Regardless, it went over well enough with fans and teams to install it for this season, with some alterations. Come the end of the regular season, the seventh and eighth seed will play each other in one game. The winner will be the seven-seed. At the same time, the ninth and tenth seeds will play each other. The winner of the 9-10 matchup will play the loser of the 7-8 matchup, and the winner of that game will be eighth seed.

Got all that?

Okay, neither do I. But the important and relevant point for this discussion is rather simple: a team need only have the 10th-best record in the conference to have a shot at making the playoffs. If this new format existed last season, that would have meant the Hornets (before they were fun) and the Suns (before they were good) could have feasibly been in the playoffs. The Hornets finished the shortened season 19 games below .500.

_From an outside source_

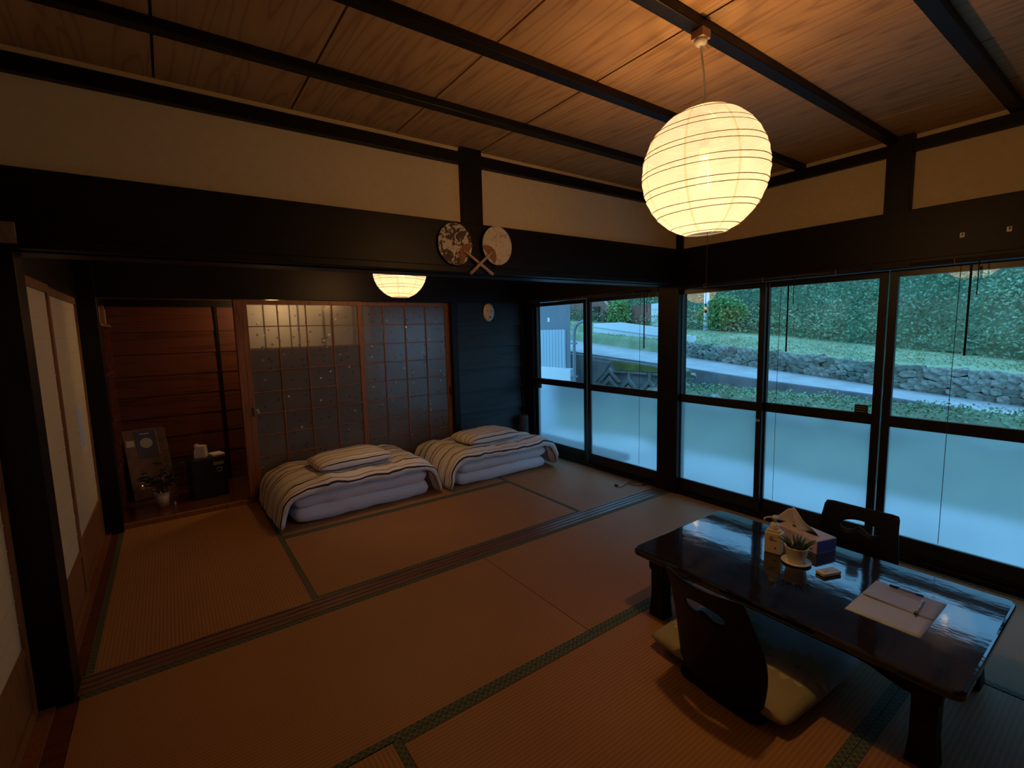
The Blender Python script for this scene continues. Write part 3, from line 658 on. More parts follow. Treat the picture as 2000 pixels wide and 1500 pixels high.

Your team could be godawful and still squeak into the playoffs with two wins if the standings break your way. Fans know that, and the teams do, too. Which means there is a lot more wiggle room for front offices to convince themselves that any given year is a year that they could, in fact, make a postseason push. A 10-seed battling their way through two play-in games for the privilege of getting obliterated by the awaiting top conference seed is not exactly the same level of accomplishment as a Finals appearance, but it's a positive mark on resumes that bosses will be looking at after losing seasons.

That means that any team within a few games of the nine or 10-seed will reconsider selling off valuable pieces at the deadline. The Kings are a perfect example to use for this exercise in 2021. They are, by no means, a good team. They sit at 13th in the West right now with a 16-24 record. They have several pieces that contending teams would be very interested in trading for, like Harrison Barnes and Nemanja Bjelica. In previous years, having the third-worst record in the conference means a team is definitely trading at least one or two of its players to anyone who calls.

Not this year! Despite their paltry record, Sacramento is only three games out of the 10-seed. You can almost hear the wheels turning at the Kings building. They'll be getting guys back from injury, a few lucky breaks for a win here and there, and suddenly they're in the play-in game. Maybe they get hot and end up as the eight-seed in the postseason. Sure, they'll get run out of the gym, but that's playoff experience for De'Aaron Fox and a playoff drought technically broken that GM Monte McNair can take partial credit for and the RSN gets playoff revenue and everyone is happy!

It sure isn't likely, but that's the thought process going on for every team that isn't the Timberwolves or the Pistons over the next seven days. The Raptors, Cavs, Wizards, and Magic are all within four games of the 10-seed in the East. The Pelicans, Thunder, and aforementioned Kings are all within striking distance of the last spot in the West. The Rockets should tank, given they're eight games behind the current 10-seed Grizzlies, but they have an astronomical amount of money sunk into John Wall and Christian Wood and probably will not take my advice to pursue the single-season record for most consecutive games lost.

This is all bad news for teams like the Celtics, who are severely underperforming and need a bench acquisition to realistically make a deep playoff run, or the Nuggets who are once again a good team but need that one extra piece to truly be great and compete with the top contenders in the West. Basically every team that can't realistically win a title as currently constructed (which is... everyone other than the Lakers, Clippers, Bucks, Sixers, and Jazz) will be struggling to find a trade partner. Because the usual suspects are busy with optimism and believing that they're only a stroke of shooting luck away from a potential postseason appearance, or at least some excitement in the form of a play-in game.

The Tucker trade might be the biggest move of the deadline given all that. There just won't be as much movement with an expanded playoff field. Bad news for those who love the deadline and rumor-mongering. Even worse news for the teams that desperately need an injection of fresh talent with time running out on the season.